Steven Beckers, architecte et fondateur de BIGH, un projet de ferme urbaine à Bruxelles, parle à WoW!
Quand vous aviez 10 ans, est-ce que vous rêviez déjà de trouver des solutions, comme par exemple la ferme urbaine ?
Quand j’avais 10 ans, j’avais un mentor qui était mon grand-père, un ingénieur extraordinaire, qui a notamment construit l’Atomium, ici en Belgique. C’est quelqu’un qui a toujours développé les solutions tout à fait en avance sur son temps.
Mon père était architecte paysagiste et donc j’ai eu beaucoup de contact avec tout ce qui concerne le végétal.
Mon grand-père est décédé quand j’avais 14 ans et je savais déjà que je deviendrais architecte parce que… la construction et le fait de pouvoir influencer le monde et changer les choses m’a toujours intéressé.
Je n’avais pas une âme de fermier urbain parce qu’on en parlait pas à l’époque. Mais ce qui m’a toujours intéressé … c’est de voir les solutions plutôt que de voir les problèmes. J’ai toujours été inventif, même gamin. J’avais toujours voulu être comme mon grand-père.
Vous dites que vous voyez la ville comme une solution plutôt qu’un problème…
Je me suis passionné depuis pas mal d’années pour ce qui est ” cradle-to-cradle ” ou « l’économie circulaire ». Le projet BIGH est né de l’urbanisme et de l’architecture pour prouver qu’il y a les moyens de rendre la ville résiliante, saine, et de pouvoir produire en ville.
Il n’y a pas moyen de faire autrement que de créer des villes si l’on veut intégrer la population mondiale et sa croissance.
Quand on me dit qu’il y a trop de monde sur Terre, c’est un problème, je dis « si vous couchez toutes les personnes qui pourraient vivre un moment sur Terre » (on parle de tout voir augmenter à 12 à 15 milliards), « si vous couchez toutes ces personnes sur un lit, c’est la surface de la Belgique » .

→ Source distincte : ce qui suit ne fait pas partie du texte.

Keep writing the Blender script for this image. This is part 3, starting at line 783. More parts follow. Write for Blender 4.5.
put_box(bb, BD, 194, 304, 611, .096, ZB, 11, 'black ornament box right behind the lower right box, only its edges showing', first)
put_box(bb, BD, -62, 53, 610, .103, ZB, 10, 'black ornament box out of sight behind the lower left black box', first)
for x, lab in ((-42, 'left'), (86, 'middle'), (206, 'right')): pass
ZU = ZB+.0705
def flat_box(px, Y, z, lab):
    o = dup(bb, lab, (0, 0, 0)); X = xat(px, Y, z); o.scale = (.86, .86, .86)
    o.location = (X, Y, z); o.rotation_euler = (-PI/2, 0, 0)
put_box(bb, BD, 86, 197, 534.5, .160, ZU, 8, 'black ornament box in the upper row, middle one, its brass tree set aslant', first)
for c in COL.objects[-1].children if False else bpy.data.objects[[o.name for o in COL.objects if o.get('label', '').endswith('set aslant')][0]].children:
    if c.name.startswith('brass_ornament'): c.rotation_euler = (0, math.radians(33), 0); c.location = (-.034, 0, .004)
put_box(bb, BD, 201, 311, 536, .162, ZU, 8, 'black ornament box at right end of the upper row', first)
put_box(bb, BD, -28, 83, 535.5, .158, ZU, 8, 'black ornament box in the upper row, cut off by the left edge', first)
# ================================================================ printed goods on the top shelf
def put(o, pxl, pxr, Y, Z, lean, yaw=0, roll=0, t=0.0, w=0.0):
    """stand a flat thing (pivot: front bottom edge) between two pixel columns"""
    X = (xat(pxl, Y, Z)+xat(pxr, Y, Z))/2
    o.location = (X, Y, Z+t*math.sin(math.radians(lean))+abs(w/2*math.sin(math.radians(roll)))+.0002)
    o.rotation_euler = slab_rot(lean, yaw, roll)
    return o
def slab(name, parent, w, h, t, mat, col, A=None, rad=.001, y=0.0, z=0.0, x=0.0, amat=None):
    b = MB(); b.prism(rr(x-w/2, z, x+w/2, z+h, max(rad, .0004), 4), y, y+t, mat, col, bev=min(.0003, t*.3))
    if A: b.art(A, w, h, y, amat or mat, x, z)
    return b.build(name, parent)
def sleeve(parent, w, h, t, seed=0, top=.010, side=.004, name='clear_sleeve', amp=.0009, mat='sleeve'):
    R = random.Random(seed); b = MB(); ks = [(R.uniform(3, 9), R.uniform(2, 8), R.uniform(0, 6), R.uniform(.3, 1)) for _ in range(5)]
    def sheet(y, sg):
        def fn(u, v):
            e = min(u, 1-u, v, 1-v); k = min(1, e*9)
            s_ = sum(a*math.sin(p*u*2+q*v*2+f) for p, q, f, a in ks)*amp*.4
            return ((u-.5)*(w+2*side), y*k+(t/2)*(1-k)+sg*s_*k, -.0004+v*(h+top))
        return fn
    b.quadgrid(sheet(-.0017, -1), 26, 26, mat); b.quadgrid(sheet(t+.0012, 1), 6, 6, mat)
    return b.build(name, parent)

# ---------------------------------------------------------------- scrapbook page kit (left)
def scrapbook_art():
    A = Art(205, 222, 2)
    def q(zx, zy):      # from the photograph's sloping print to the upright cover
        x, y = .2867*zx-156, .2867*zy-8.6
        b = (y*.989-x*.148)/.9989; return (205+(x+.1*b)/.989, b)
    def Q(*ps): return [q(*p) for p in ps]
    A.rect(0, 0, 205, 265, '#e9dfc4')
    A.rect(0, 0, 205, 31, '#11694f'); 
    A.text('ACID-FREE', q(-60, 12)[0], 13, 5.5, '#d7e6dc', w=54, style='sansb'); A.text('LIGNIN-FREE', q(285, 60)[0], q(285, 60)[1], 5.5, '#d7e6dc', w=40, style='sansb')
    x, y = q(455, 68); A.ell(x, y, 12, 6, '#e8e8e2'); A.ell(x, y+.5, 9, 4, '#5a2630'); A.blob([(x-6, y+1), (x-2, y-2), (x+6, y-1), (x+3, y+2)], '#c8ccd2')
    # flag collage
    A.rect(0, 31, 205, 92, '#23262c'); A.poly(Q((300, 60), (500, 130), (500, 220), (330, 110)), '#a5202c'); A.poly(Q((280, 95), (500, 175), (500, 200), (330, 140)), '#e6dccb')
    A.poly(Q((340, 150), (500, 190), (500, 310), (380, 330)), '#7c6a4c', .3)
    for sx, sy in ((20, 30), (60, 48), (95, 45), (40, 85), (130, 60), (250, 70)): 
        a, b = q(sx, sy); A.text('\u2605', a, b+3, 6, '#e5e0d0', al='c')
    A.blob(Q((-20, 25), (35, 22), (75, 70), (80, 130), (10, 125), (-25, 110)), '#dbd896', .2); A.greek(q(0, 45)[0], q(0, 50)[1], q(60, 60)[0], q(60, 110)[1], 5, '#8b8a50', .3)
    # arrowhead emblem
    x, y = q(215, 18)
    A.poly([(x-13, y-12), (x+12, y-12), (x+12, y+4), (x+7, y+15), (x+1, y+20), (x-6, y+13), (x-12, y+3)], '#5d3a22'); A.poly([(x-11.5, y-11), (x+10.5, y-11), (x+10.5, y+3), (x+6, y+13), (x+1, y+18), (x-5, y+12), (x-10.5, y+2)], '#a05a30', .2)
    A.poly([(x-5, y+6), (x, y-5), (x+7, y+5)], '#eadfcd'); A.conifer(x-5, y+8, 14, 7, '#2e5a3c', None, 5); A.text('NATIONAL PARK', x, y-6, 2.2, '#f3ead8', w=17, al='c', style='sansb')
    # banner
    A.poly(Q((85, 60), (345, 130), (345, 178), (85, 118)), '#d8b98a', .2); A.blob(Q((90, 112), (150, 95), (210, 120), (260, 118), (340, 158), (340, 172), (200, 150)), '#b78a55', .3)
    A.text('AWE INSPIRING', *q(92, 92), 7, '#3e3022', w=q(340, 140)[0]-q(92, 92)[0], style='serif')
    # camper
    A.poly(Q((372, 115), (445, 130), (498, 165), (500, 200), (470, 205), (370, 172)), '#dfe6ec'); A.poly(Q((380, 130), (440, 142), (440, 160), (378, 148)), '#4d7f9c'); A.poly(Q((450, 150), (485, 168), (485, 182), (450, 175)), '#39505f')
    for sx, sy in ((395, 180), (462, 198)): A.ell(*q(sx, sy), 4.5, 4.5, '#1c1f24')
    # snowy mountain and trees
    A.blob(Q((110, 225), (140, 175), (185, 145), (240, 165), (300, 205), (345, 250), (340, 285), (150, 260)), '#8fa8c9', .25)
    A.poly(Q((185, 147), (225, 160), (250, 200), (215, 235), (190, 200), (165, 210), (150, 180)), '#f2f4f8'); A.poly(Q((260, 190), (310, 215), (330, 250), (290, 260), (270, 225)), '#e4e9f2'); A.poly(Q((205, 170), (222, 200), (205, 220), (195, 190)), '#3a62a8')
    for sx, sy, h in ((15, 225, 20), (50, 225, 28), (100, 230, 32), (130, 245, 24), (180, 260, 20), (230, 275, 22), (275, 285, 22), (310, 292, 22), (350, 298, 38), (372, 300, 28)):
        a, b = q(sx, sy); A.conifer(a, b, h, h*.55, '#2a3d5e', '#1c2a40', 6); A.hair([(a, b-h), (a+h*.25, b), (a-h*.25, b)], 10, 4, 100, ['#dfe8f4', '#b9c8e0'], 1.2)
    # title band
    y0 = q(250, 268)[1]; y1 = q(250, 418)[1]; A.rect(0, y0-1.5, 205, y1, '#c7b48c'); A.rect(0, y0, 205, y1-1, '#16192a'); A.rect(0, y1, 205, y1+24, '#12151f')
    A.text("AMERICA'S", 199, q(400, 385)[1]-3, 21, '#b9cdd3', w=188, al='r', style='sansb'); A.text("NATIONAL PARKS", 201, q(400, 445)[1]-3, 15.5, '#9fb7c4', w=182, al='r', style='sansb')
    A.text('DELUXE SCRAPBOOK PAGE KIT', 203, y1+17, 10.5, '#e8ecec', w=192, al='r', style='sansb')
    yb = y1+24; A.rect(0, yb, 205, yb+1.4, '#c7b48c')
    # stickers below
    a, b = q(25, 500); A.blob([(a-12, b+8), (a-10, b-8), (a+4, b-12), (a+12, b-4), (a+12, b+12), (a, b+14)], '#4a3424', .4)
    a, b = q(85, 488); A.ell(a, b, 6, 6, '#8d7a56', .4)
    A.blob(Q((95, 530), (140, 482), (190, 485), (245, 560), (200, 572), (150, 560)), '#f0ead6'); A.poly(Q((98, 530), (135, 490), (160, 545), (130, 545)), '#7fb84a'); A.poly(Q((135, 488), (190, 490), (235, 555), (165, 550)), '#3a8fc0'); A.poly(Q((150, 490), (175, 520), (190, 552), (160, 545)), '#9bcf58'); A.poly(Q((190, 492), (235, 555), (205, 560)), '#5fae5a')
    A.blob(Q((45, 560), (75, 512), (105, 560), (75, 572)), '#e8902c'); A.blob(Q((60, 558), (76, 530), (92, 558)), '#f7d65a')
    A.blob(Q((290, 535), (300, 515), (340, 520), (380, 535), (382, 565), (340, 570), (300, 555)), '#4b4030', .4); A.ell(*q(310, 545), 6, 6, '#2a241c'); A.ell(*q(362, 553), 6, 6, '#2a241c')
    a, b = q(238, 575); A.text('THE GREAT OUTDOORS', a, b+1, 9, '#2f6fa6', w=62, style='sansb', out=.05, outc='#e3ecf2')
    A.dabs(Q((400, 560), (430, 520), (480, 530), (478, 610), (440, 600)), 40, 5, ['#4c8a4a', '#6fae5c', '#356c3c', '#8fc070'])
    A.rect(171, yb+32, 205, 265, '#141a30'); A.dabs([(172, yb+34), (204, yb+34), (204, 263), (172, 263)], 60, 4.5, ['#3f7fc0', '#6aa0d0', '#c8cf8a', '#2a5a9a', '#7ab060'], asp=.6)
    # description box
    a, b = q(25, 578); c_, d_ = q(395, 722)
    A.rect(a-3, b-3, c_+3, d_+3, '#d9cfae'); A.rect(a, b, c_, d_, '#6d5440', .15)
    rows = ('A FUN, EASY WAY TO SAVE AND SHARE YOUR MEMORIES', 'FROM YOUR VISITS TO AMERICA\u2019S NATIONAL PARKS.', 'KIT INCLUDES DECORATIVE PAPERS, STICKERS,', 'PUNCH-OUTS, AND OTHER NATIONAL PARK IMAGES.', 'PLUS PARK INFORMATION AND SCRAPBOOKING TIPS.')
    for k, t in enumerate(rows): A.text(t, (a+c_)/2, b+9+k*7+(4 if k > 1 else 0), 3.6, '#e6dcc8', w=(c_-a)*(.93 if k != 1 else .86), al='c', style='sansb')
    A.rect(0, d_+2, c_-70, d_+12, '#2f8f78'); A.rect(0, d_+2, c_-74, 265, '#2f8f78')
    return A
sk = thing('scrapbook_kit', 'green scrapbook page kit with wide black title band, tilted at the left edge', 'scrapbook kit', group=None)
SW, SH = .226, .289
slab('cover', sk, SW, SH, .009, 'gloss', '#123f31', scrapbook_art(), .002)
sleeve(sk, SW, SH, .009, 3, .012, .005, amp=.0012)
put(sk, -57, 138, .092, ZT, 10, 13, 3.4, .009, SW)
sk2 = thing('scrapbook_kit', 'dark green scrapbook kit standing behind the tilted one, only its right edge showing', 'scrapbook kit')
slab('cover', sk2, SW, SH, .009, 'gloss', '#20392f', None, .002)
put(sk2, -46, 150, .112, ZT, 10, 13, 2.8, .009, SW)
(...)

Donc, ce n’est pas une question de place, c’est une question de ressources, c’est une question de solutions. Et on a qu’à être malin, comme les fourmis. Comme la Nature l’a fait, c’est d’arriver à ne pas créer de déchets et d’avoir un impact positif sur son environnement plutôt que de toujours se flageller à force de dire qu’on a un impact négatif.
Quelles réactions suscitent vos idées chez les enfants?
Il y a une réaction assez immédiate et justement amener les solutions et les présenter de manière très positive par rapport à tout ce qui se passe, de Al Gore et compagnie, qui ont dit: “on est des salauds, on a tout cassé, on a tout abimé” et qui souvent n’apportent pas vraiment de solutions.
Je crois qu’il faut vraiment partir du fait qu’on peut agir sur notre environnement, et de manière positive.
Ce qui m’a fait déclencher ça : j’ai travaillé il y a quelques années avec Alain Hubert, qui est un explorateur qui a créé la base belge en Antarctique. Il m’a expliqué que six mois après avoir arrêté l’utilisation de plomb dans l’essence, on est arrivé à mesurer les effets dans la glace. J’ai dit c’est génial, ça veut dire qu’il y a moyen de mesurer nos impacts positifs.
A force qu’on nous dise qu’on fait mal, on a l’impression que ça ne sert à rien de faire mieux parce que de toute façon on est foutu. C’est le message totalement inverse qu’il faut donner aux jeunes aujourd’hui. Et les enfants en sont vraiment conscients.
Quand on a l’impression que tout va mal, on ne se rend pas compte qu’on a aussi amélioré les choses dans tous les domaines. C’est positif.
Il y a beaucoup de choses à réparer et à changer mais il y a beaucoup de choses qu’il faut continuer et encourager et arrêter de dire que tout est mauvais.
Il ne faut pas faire la révolution il faut faire une évolution intelligente de notre société aujourd’hui et cette crise du corona tombe à pic.
Je ne dis pas que c’est une bonne chose mais on se rend compte qu’on est très dépendant de la mondialisation et tous ces éléments-là. Sans être catastrophiste, il est clair que tout ce qui est économie circulaire, le fait de commencer à produire non seulement sans déchets mais aussi localement et éviter les transports etc, la notion de la résilience urbaine, c’est aussi la notion de la résilience de l’Europe.
J’ai peur que la crise du corona nous emmène dans l’autre sens parce qu’il va y avoir une panique économique qui va faire que les gens vont vouloir revenir à ce qui était il y a quelques mois. Mais quelque part c’est impossible.
On ne peut pas continuer comme ça. Je crois que les jeunes s’en rendent compte. Il faut en tout cas miser sur cette énergie-là pour changer les choses.